Data provided:
* begin *

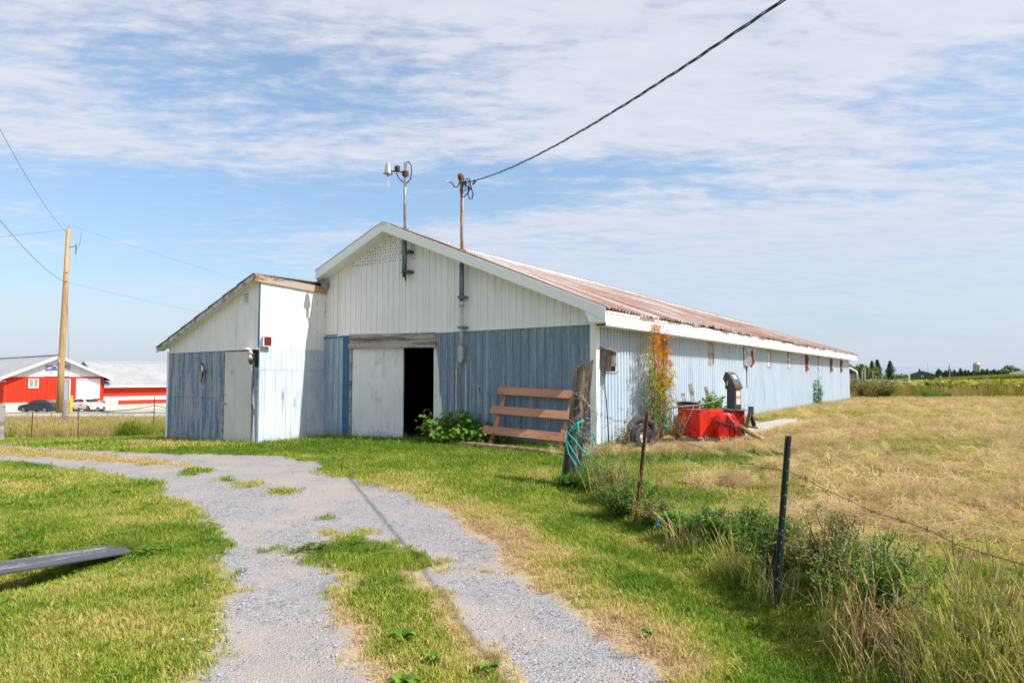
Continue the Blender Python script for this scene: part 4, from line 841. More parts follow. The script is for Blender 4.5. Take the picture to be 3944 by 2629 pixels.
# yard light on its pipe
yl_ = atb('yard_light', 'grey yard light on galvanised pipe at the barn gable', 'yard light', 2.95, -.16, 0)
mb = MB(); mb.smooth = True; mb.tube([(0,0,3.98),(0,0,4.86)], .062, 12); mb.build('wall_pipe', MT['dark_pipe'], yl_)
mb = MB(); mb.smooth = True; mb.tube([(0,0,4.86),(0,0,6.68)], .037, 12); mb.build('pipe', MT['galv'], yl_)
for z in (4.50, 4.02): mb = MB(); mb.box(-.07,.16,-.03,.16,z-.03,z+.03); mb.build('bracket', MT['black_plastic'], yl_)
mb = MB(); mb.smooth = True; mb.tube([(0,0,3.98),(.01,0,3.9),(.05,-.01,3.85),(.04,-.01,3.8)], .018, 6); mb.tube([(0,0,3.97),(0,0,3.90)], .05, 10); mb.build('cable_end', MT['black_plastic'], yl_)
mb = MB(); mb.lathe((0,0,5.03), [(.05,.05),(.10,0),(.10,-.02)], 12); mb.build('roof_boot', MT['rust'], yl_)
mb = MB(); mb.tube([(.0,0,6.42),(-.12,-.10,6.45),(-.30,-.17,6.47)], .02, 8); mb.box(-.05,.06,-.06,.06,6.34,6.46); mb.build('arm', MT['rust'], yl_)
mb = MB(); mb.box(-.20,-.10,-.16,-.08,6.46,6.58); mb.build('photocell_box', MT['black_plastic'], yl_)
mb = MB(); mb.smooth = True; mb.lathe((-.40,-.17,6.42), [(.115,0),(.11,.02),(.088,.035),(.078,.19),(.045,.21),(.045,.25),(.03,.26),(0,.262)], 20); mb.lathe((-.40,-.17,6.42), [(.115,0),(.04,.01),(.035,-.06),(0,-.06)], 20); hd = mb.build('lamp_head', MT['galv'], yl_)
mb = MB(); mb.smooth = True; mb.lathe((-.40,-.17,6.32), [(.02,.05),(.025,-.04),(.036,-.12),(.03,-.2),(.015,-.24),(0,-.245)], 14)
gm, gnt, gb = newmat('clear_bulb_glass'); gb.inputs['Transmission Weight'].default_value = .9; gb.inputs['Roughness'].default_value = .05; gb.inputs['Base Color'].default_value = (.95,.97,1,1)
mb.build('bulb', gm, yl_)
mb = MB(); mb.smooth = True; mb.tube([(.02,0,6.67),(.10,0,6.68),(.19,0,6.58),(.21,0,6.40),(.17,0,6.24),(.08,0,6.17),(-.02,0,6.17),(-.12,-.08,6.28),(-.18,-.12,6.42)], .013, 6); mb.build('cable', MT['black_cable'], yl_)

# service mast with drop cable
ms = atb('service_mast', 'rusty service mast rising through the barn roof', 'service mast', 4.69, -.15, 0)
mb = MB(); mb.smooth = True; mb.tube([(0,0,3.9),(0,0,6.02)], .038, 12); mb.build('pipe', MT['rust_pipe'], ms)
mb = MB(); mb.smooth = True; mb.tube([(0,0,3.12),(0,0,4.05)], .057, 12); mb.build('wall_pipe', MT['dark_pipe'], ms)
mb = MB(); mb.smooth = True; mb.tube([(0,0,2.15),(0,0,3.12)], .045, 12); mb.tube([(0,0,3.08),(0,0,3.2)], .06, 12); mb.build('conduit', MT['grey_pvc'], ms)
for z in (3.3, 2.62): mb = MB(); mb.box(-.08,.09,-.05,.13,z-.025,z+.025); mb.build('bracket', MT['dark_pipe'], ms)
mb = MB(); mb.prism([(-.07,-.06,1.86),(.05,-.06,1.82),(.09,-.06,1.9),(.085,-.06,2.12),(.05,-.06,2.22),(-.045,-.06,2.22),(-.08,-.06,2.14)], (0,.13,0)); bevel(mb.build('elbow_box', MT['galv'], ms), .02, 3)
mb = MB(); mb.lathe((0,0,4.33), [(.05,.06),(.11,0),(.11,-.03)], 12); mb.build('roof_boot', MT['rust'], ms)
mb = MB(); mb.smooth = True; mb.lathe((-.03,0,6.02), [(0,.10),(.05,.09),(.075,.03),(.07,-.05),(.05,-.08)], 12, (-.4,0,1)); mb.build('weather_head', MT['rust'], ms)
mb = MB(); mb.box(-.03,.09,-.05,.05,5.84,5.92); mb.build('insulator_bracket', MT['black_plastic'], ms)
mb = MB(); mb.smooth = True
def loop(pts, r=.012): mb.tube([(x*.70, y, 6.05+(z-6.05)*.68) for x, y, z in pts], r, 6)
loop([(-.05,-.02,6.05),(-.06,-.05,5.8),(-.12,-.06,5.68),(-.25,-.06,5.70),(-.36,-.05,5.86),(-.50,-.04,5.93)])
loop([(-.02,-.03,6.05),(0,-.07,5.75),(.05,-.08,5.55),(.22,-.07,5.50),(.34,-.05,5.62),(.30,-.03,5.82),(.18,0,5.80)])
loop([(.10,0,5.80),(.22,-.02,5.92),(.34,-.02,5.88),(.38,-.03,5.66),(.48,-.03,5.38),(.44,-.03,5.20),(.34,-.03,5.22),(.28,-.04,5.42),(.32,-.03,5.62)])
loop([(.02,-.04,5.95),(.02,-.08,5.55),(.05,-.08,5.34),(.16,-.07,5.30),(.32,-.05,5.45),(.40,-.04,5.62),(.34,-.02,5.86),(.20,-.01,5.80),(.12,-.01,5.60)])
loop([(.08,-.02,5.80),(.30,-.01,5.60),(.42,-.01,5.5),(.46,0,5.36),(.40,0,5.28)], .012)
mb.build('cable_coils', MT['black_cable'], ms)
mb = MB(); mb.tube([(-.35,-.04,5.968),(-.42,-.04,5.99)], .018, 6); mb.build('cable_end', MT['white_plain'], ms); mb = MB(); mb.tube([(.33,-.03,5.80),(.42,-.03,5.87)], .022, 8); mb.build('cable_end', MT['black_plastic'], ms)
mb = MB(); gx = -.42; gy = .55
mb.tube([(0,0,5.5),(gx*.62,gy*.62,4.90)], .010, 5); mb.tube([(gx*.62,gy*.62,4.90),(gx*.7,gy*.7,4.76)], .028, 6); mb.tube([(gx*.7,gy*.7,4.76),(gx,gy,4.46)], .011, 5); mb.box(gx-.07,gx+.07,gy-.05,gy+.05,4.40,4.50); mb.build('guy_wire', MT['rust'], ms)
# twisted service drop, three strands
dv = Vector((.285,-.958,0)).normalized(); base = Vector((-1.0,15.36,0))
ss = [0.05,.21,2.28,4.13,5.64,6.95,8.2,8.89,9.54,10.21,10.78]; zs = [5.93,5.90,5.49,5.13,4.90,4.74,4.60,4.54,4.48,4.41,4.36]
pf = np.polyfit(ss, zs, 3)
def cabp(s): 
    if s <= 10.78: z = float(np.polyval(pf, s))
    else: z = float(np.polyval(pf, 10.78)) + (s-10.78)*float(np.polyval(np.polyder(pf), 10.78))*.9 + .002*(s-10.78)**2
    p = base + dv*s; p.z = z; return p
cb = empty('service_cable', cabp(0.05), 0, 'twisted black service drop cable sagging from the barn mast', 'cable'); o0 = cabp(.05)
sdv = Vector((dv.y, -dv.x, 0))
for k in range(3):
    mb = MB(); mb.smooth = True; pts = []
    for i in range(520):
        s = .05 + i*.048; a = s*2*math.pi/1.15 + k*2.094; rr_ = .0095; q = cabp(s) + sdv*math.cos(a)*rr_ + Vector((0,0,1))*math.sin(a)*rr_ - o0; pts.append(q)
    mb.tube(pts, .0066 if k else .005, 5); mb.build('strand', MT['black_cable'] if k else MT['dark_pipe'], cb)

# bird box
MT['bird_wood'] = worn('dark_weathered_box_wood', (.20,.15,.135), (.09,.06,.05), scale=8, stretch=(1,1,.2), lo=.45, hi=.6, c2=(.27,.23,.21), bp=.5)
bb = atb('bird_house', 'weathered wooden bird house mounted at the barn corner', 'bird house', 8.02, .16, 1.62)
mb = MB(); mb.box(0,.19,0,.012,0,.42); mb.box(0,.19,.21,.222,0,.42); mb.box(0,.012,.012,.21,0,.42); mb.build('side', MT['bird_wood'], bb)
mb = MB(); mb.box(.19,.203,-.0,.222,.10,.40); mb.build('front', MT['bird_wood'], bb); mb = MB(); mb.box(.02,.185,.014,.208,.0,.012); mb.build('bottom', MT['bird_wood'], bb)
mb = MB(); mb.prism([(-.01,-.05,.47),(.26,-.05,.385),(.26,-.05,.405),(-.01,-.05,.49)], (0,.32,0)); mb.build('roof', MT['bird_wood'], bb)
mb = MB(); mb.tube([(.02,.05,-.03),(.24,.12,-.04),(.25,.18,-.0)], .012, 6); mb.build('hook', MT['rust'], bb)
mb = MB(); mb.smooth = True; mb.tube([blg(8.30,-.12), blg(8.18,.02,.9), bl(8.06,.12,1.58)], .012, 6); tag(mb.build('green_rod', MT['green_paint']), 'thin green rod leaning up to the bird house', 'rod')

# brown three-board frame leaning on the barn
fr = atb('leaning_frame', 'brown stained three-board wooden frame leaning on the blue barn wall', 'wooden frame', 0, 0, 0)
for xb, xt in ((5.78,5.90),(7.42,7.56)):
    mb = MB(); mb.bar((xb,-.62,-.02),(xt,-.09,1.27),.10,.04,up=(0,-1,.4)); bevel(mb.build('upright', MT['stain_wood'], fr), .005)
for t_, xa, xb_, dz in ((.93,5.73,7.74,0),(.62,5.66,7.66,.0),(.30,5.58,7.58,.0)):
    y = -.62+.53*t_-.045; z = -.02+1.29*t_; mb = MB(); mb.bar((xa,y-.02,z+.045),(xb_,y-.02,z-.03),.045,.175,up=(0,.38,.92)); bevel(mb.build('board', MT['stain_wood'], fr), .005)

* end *

Return only the lines from the start of the data through the line that contains "mb.build('cable', MT['black_cable'], yl_)", please, copying them exactly and omitting all pictures.

Continue the Blender Python script for this scene: part 4, from line 841. More parts follow. The script is for Blender 4.5. Take the picture to be 3944 by 2629 pixels.
# yard light on its pipe
yl_ = atb('yard_light', 'grey yard light on galvanised pipe at the barn gable', 'yard light', 2.95, -.16, 0)
mb = MB(); mb.smooth = True; mb.tube([(0,0,3.98),(0,0,4.86)], .062, 12); mb.build('wall_pipe', MT['dark_pipe'], yl_)
mb = MB(); mb.smooth = True; mb.tube([(0,0,4.86),(0,0,6.68)], .037, 12); mb.build('pipe', MT['galv'], yl_)
for z in (4.50, 4.02): mb = MB(); mb.box(-.07,.16,-.03,.16,z-.03,z+.03); mb.build('bracket', MT['black_plastic'], yl_)
mb = MB(); mb.smooth = True; mb.tube([(0,0,3.98),(.01,0,3.9),(.05,-.01,3.85),(.04,-.01,3.8)], .018, 6); mb.tube([(0,0,3.97),(0,0,3.90)], .05, 10); mb.build('cable_end', MT['black_plastic'], yl_)
mb = MB(); mb.lathe((0,0,5.03), [(.05,.05),(.10,0),(.10,-.02)], 12); mb.build('roof_boot', MT['rust'], yl_)
mb = MB(); mb.tube([(.0,0,6.42),(-.12,-.10,6.45),(-.30,-.17,6.47)], .02, 8); mb.box(-.05,.06,-.06,.06,6.34,6.46); mb.build('arm', MT['rust'], yl_)
mb = MB(); mb.box(-.20,-.10,-.16,-.08,6.46,6.58); mb.build('photocell_box', MT['black_plastic'], yl_)
mb = MB(); mb.smooth = True; mb.lathe((-.40,-.17,6.42), [(.115,0),(.11,.02),(.088,.035),(.078,.19),(.045,.21),(.045,.25),(.03,.26),(0,.262)], 20); mb.lathe((-.40,-.17,6.42), [(.115,0),(.04,.01),(.035,-.06),(0,-.06)], 20); hd = mb.build('lamp_head', MT['galv'], yl_)
mb = MB(); mb.smooth = True; mb.lathe((-.40,-.17,6.32), [(.02,.05),(.025,-.04),(.036,-.12),(.03,-.2),(.015,-.24),(0,-.245)], 14)
gm, gnt, gb = newmat('clear_bulb_glass'); gb.inputs['Transmission Weight'].default_value = .9; gb.inputs['Roughness'].default_value = .05; gb.inputs['Base Color'].default_value = (.95,.97,1,1)
mb.build('bulb', gm, yl_)
mb = MB(); mb.smooth = True; mb.tube([(.02,0,6.67),(.10,0,6.68),(.19,0,6.58),(.21,0,6.40),(.17,0,6.24),(.08,0,6.17),(-.02,0,6.17),(-.12,-.08,6.28),(-.18,-.12,6.42)], .013, 6); mb.build('cable', MT['black_cable'], yl_)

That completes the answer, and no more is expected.